By convention, ungrammar is indented with two spaces, leading | is not indented.

Ungrammar doesn’t specify any particular way to lower rules to syntax node definitions. It’s up to the generator to pattern-match rules to target language constructs: Java would use inheritance, Rust enums and TypeScript — union types. The generator can accept only a subset of all possible rules. An example of restriction might be: “Alternation (|) is only allowed at the top level. Alternatives must be other nodes”. With this restriction, an alternative can be lowered to an interface definition with a number of subclasses.

The ungrammar crate provides a Rust API for parsing ungrammars, use it if your code generator is implemented in Rust. Alternatively, ungrammar2json binary converts ungrammar syntax into equivalent JSON. For an example of generator, take a look at gen_syntax in rst-analyzer.

Designing ungrammar

The concluding section briefly mentions some lessons learned.

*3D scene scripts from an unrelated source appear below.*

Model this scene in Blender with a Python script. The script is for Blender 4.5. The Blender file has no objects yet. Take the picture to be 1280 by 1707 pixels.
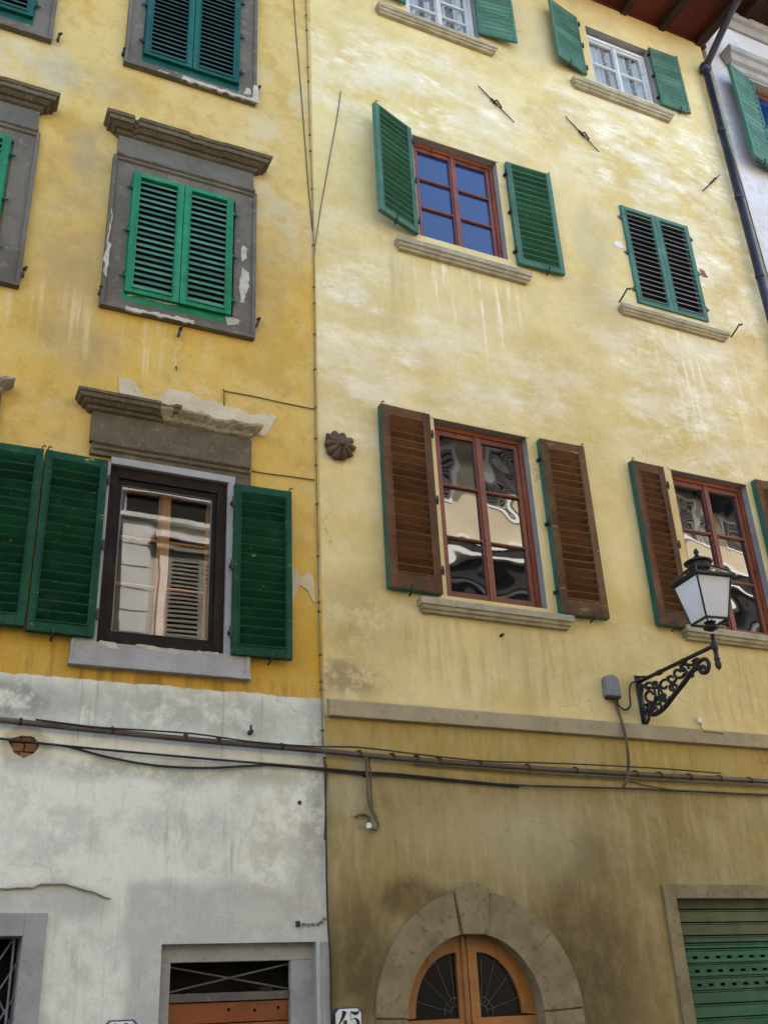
import bpy, bmesh, math, random
from mathutils import Vector, Matrix, noise as mnoise
from mathutils.geometry import tessellate_polygon
random.seed(7)
S = bpy.context.scene
COL = S.collection
# ---------------------------------------------------------------- camera
F, CX, CY = 1714.3, 640.0, 853.5            # focal length and centre for a 1280 x 1707 picture
PITCH, YAW, ROLL = -0.460119, -0.452455, -0.050922
CAMD, CAMZ = 7.0, 1.6                       # metres in front of the wall, eye height
def _rot(a, b, c):
    ca, sa, cb, sb, cc, sc = math.cos(a), math.sin(a), math.cos(b), math.sin(b), math.cos(c), math.sin(c)
    return (Matrix(((cc, -sc, 0), (sc, cc, 0), (0, 0, 1))) @ Matrix(((1, 0, 0), (0, ca, -sa), (0, sa, ca)))
            @ Matrix(((cb, 0, sb), (0, 1, 0), (-sb, 0, cb))))
RM = _rot(PITCH, YAW, ROLL)
RT = RM.transposed()
def ray(px, py):
    return RT @ Vector(((px - CX) / F, (py - CY) / F, 1.0))
def at(px, py, d=0.0):
    """survey of the facade: point (x, z) on the plane d metres in front of the wall"""
    v = ray(px, py); t = (CAMD - d) / v[2]
    return v[0] * t, CAMZ - v[1] * t
def atx(px, py, x):
    """point (d, z) on the upright plane across the street at x"""
    v = ray(px, py); t = x / v[0]
    return CAMD - v[2] * t, CAMZ - v[1] * t
cam_d = bpy.data.cameras.new('camera'); cam = bpy.data.objects.new('camera', cam_d); COL.objects.link(cam)
r_, d_, f_ = [Vector((RM[i][0], RM[i][2], -RM[i][1])) for i in range(3)]
cam.matrix_world = Matrix(((r_.x, -d_.x, -f_.x, 0), (r_.y, -d_.y, -f_.y, -CAMD), (r_.z, -d_.z, -f_.z, CAMZ), (0, 0, 0, 1)))
cam_d.sensor_fit = 'AUTO'; cam_d.sensor_width = 36.0; cam_d.lens = F / 1707 * 36.0
cam_d.clip_start = 0.05; cam_d.clip_end = 500
S.camera = cam
# ---------------------------------------------------------------- world, sun, exposure
SUN_EL, SUN_AZ = math.radians(44), math.radians(24)      # azimuth from +Y (behind the houses) towards +X
w = bpy.data.worlds.new('World'); S.world = w; w.use_nodes = True
wn = w.node_tree; bg = wn.nodes['Background']
sky = wn.nodes.new('ShaderNodeTexSky'); sky.sky_type = 'NISHITA'; sky.sun_disc = False
sky.sun_elevation = SUN_EL; sky.sun_rotation = SUN_AZ; sky.air_density = .8; sky.dust_density = 2.5; sky.ozone_density = .6
wn.links.new(sky.outputs[0], bg.inputs[0]); bg.inputs[1].default_value = 0.15
sl = bpy.data.lights.new('sun', 'SUN'); sl.energy = 2.5; sl.angle = math.radians(0.5); sl.color = (1, 0.95, 0.86)
so = bpy.data.objects.new('sun', sl); COL.objects.link(so)
sd = Vector((math.sin(SUN_AZ) * math.cos(SUN_EL), math.cos(SUN_AZ) * math.cos(SUN_EL), math.sin(SUN_EL)))
so.rotation_euler = sd.to_track_quat('Z', 'Y').to_euler(); so.location = (0, 20, 30)
S.view_settings.view_transform = 'Standard'; S.view_settings.look = 'None'
S.view_settings.exposure = 2.65; S.view_settings.gamma = 1.0
S.cycles.max_bounces = 8; S.cycles.diffuse_bounces = 4; S.cycles.glossy_bounces = 4; S.cycles.transparent_max_bounces = 8
S.cycles.caustics_reflective = False; S.cycles.caustics_refractive = False

# ================================================================ node helpers
class NT:
    def __init__(s, name, rough=0.8, spec=0.3, metal=0.0):
        s.m = bpy.data.materials.new(name); s.m.use_nodes = True
        s.t = s.m.node_tree; s.b = s.t.nodes['Principled BSDF']
        s.b.inputs['Roughness'].default_value = rough
        s.b.inputs['Specular IOR Level'].default_value = spec
        s.b.inputs['Metallic'].default_value = metal
        s.P = s.t.nodes.new('ShaderNodeNewGeometry').outputs['Position']
        s._w = {}
    def put(s, sock, v):
        if isinstance(v, bpy.types.NodeSocket): s.t.links.new(v, sock)
        elif isinstance(v, (tuple, list)):
            sock.default_value = tuple(v) + ((1,) if len(v) == 3 and len(sock.default_value) == 4 else ())
        else: sock.default_value = v
    def math(s, op, a, b=0.0, c=None):
        n = s.t.nodes.new('ShaderNodeMath'); n.operation = op; s.put(n.inputs[0], a); s.put(n.inputs[1], b)
        if c is not None: s.put(n.inputs[2], c)
        return n.outputs[0]
    def vec(s, op, a, b):
        n = s.t.nodes.new('ShaderNodeVectorMath'); n.operation = op; s.put(n.inputs[0], a); s.put(n.inputs[1], b)
        return n.outputs['Value' if op in ('LENGTH', 'DOT_PRODUCT', 'DISTANCE') else 'Vector']
    def noise(s, scale, detail=4, rough=0.55, sc=None, off=0, color=False, dist=0.0):
        n = s.t.nodes.new('ShaderNodeTexNoise'); v = s.P
        if sc: v = s.vec('MULTIPLY', v, sc)
        if off: v = s.vec('ADD', v, (off, off * .7, off * 1.3))
        s.t.links.new(v, n.inputs['Vector'])
        n.inputs['Scale'].default_value = scale; n.inputs['Detail'].default_value = detail
        n.inputs['Roughness'].default_value = rough; n.inputs['Distortion'].default_value = dist
        return n.outputs[1 if color else 0]
    def sm(s, v, lo, hi, a=0.0, b=1.0):
        n = s.t.nodes.new('ShaderNodeMapRange'); n.interpolation_type = 'SMOOTHSTEP'
        s.put(n.inputs['Value'], v)
        if lo > hi: lo, hi, a, b = hi, lo, b, a
        for k, x in (('From Min', lo), ('From Max', hi), ('To Min', a), ('To Max', b)): n.inputs[k].default_value = x
        return n.outputs[0]
    def mix(s, f, a, b, mode='MIX'):
        n = s.t.nodes.new('ShaderNodeMix'); n.data_type = 'RGBA'; n.blend_type = mode
        s.put(n.inputs[0], f); s.put(n.inputs[6], a); s.put(n.inputs[7], b)
        return n.outputs[2]
    def warp(s, amp, scale=3.0):
        k = (amp, scale)
        if k not in s._w:
            c = s.vec('SUBTRACT', s.noise(scale, 4, .6, color=True, off=scale), (.5, .5, .5))
            s._w[k] = s.vec('ADD', s.P, s.vec('MULTIPLY', c, (amp * 2, 0, amp * 2)))
        return s._w[k]
    def ell(s, cx, cz, rx, rz, soft=0.3, amp=0.1, scale=3.0):
        v = s.vec('MULTIPLY', s.vec('SUBTRACT', s.warp(amp, scale), (cx, 0, cz)), (1 / rx, 0, 1 / rz))
        return s.sm(s.vec('LENGTH', v, (0, 0, 0)), 1 + soft, 1 - soft)
    def below(s, z, soft=0.01, amp=0.02, scale=5.0):
        n = s.t.nodes.new('ShaderNodeSeparateXYZ'); s.t.links.new(s.warp(amp, scale), n.inputs[0])
        return s.sm(n.outputs[2], z + soft, z - soft)
    def left(s, x, soft=0.01, amp=0.02, scale=5.0):
        n = s.t.nodes.new('ShaderNodeSeparateXYZ'); s.t.links.new(s.warp(amp, scale), n.inputs[0])
        return s.sm(n.outputs[0], x + soft, x - soft)
    def mul(s, *a):
        r = a[0]
        for b in a[1:]: r = s.math('MULTIPLY', r, b)
        return r
    def cracks(s, scale, width, amp=.28):
        n = s.t.nodes.new('ShaderNodeTexVoronoi'); n.feature = 'DISTANCE_TO_EDGE'
        s.t.links.new(s.warp(amp, 2.5), n.inputs['Vector']); n.inputs['Scale'].default_value = scale
        return s.sm(n.outputs['Distance'], width, 0.0)
    def bump(s, h, strength=0.3, dist=0.01, prev=None):
        n = s.t.nodes.new('ShaderNodeBump'); n.inputs['Strength'].default_value = strength
        n.inputs['Distance'].default_value = dist; s.put(n.inputs['Height'], h)
        if prev: s.t.links.new(prev, n.inputs['Normal'])
        return n.outputs[0]
    def done(s, col, normal=None, rough=None):
        s.put(s.b.inputs['Base Color'], col)
        if normal: s.t.links.new(normal, s.b.inputs['Normal'])
        if rough is not None: s.put(s.b.inputs['Roughness'], rough)
        return s.m

def spot(n, px, py, rx, rz, soft=.4, amp=.1, scale=3.0):
    x, z = at(px, py); return n.ell(x, z, rx, rz, soft, amp, scale)

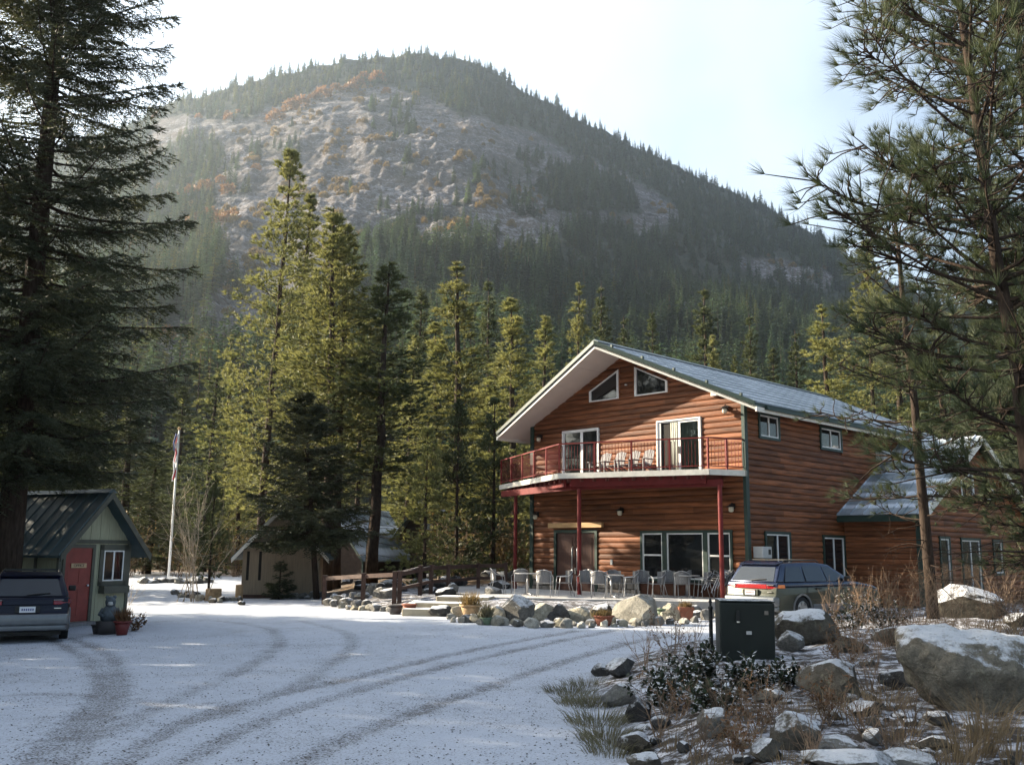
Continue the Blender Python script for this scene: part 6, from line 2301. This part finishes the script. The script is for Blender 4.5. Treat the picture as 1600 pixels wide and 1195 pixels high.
        MB().hexa([(.035, s * .50, z0 + .085), (.1, s * .50, z0 + .085), (.12, s * .70, z0 + .085), (.062, s * .70, z0 + .085), (.055, s * .50, z1 + .003), (.12, s * .50, z1 + .003), (.13, s * .70, z1 + .003), (.08, s * .70, z1 + .003)]).build('reverse_lamp', M['lamp_clear'], root, bevel=.008)
    MB().hexa([(.05, -.49, z0 + .0), (.12, -.49, z0 + .0), (.12, .49, z0 + .0), (.05, .49, z0 + .0), (.072, -.49, z1), (.12, -.49, z1), (.12, .49, z1), (.072, .49, z1)]).build('tailgate_trim', M['lamp_red' if wide_lamp else upper], root, bevel=.01)
    rec = MB().box(.02, .10, -.24, .24, .655, .795).build('plate_recess', M['black' if not wide_lamp else lower], root)
    pl = MB().box(.008, .03, -.155, .155, .66, .785).build('licence_plate', M['plate'], root)
    for i in range(6):
        y = -.12 + i * .042
        MB().box(.004, .009, y, y + .024, .70, .745).build('plate_mark', M[plate_ink], pl)
    if wide_lamp:
        MB().box(.005, .0085, -.15, .15, .765, .78).build('plate_mark', M[plate_ink], pl)
    MB().box(.035, .06, -.66, -.52, .735, .755).build('tailgate_badge', M['chrome'], root)
    # bumper
    bp = MB().hexa([(-.06, -.79, .40), (.12, -.845, .40), (.12, .845, .40), (-.06, .79, .40), (-.05, -.79, .62), (.12, -.85, .63), (.12, .85, .63), (-.05, .79, .62)])
    bp.hexa([(-.03, -.76, .28), (.14, -.82, .28), (.14, .82, .28), (-.03, .76, .28), (-.03, -.76, .40), (.14, -.82, .40), (.14, .82, .40), (-.03, .76, .40)])
    bp.build('rear_bumper', M[cladding if cladding != 'black' else lower], root, bevel=.035, seg=2, smooth=True)
    for s in (-1, 1):
        MB().hexa([(4.40, s * .45, .60), (4.64, s * .45, .58), (4.52, s * .72, .58), (4.34, s * .78, .60), (4.36, s * .45, .74), (4.54, s * .45, .72), (4.46, s * .72, .72), (4.30, s * .78, .74)]).build('headlight', M['lamp_clear'], root, bevel=.01)
    MB().box(.3, 4.3, -.7, .7, .16, .30).build('underbody', M['black'], root)
    # wheels
    for cx in (1.02, 3.74):
        for s in (-1, 1):
            y0 = s * .80
            w = MB()
            prof = [(.20, -.10), (.29, -.10), (.315, -.075), (.32, 0.0), (.315, .055), (.29, .085), (.20, .08)]
            vs, fs, n = [], [], 24
            for r_, o in prof:
                for j in range(n):
                    t = 2 * math.pi * j / n
                    vs.append((cx + r_ * math.cos(t), y0 + s * (o - .03), .315 + r_ * math.sin(t)))
            for i in range(len(prof) - 1):
                for j in range(n):
                    fs.append((i * n + j, i * n + (j + 1) % n, (i + 1) * n + (j + 1) % n, (i + 1) * n + j))
            wh = link('wheel', MB().add(vs, fs).mesh('tyre', M['tyre'], smooth=True), root)
            rm = MB()
            for k in range(6):
                t = k * math.pi / 3 + .3
                c, d_ = math.cos(t), math.sin(t)
                wv = .042
                rm.hexa([(cx + c * .03 - d_ * wv, y0 + s * .02, .315 + d_ * .03 + c * wv), (cx + c * .03 + d_ * wv, y0 + s * .02, .315 + d_ * .03 - c * wv), (cx + c * .19 + d_ * wv, y0 + s * .03, .315 + d_ * .19 - c * wv), (cx + c * .19 - d_ * wv, y0 + s * .03, .315 + d_ * .19 + c * wv),
                         (cx + c * .03 - d_ * wv, y0 + s * .042, .315 + d_ * .03 + c * wv), (cx + c * .03 + d_ * wv, y0 + s * .042, .315 + d_ * .03 - c * wv), (cx + c * .19 + d_ * wv, y0 + s * .045, .315 + d_ * .19 - c * wv), (cx + c * .19 - d_ * wv, y0 + s * .045, .315 + d_ * .19 + c * wv)])
            vs, fs = [], []
            for r_, o in ((.0, .0), (.19, .01), (.205, .045), (.19, .05)):
                for j in range(n):
                    t = 2 * math.pi * j / n
                    vs.append((cx + r_ * math.cos(t), y0 + s * o, .315 + r_ * math.sin(t)))
            for i in range(3):
                for j in range(n):
                    fs.append((i * n + j, i * n + (j + 1) % n, (i + 1) * n + (j + 1) % n, (i + 1) * n + j))
            rm.add(vs, fs)
            rm.build('rim', M['rim'], wh)
    return root


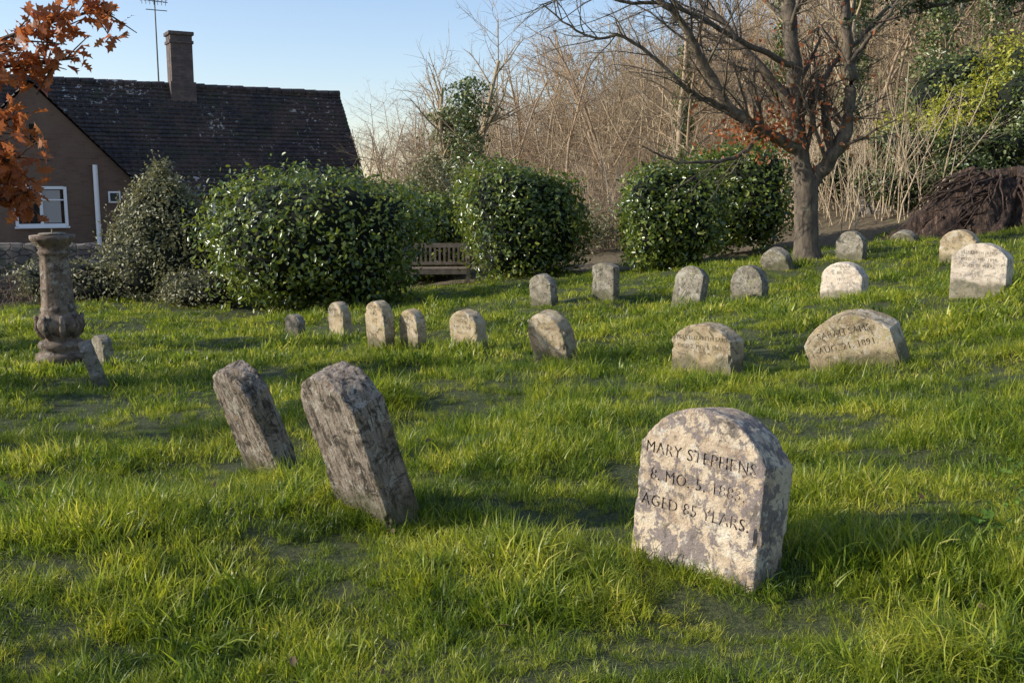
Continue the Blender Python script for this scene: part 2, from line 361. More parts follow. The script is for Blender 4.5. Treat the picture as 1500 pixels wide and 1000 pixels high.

The Node and Token terminology is inherited from rowan, rust-analyzer’s syntax library. A better choice would be Tree and Token, as nodes contain other nodes and are trees.

Always single-quoting terminals is a nice concrete syntax for grammars. Some parser generators I’ve worked with required only some terminals to be quoted, which, without knowing the rules by heart, reduced readability. Similarly, spelling PLUS instead of '+' is not very readable.

“Recursive regular expressions” feels like a convenient syntax for CFGs. Not restricting right-hand-side to be a flat list of alternatives, using () for grouping and allowing basic conveniences like * and ? subjectively makes the resulting grammars quiet readable. The catch is that one needs union types and anonymous records to faithfully lower arbitrary regex-represented rule. Placing restrictions into the specific generator, rather then the base language, feels like a better division of responsibility.

By quoting terminals, using punctuation (: = () | * ?) for syntax and completely avoiding keywords, ungrammar avoids clashes between names of productions and the syntax of ungrammar itself.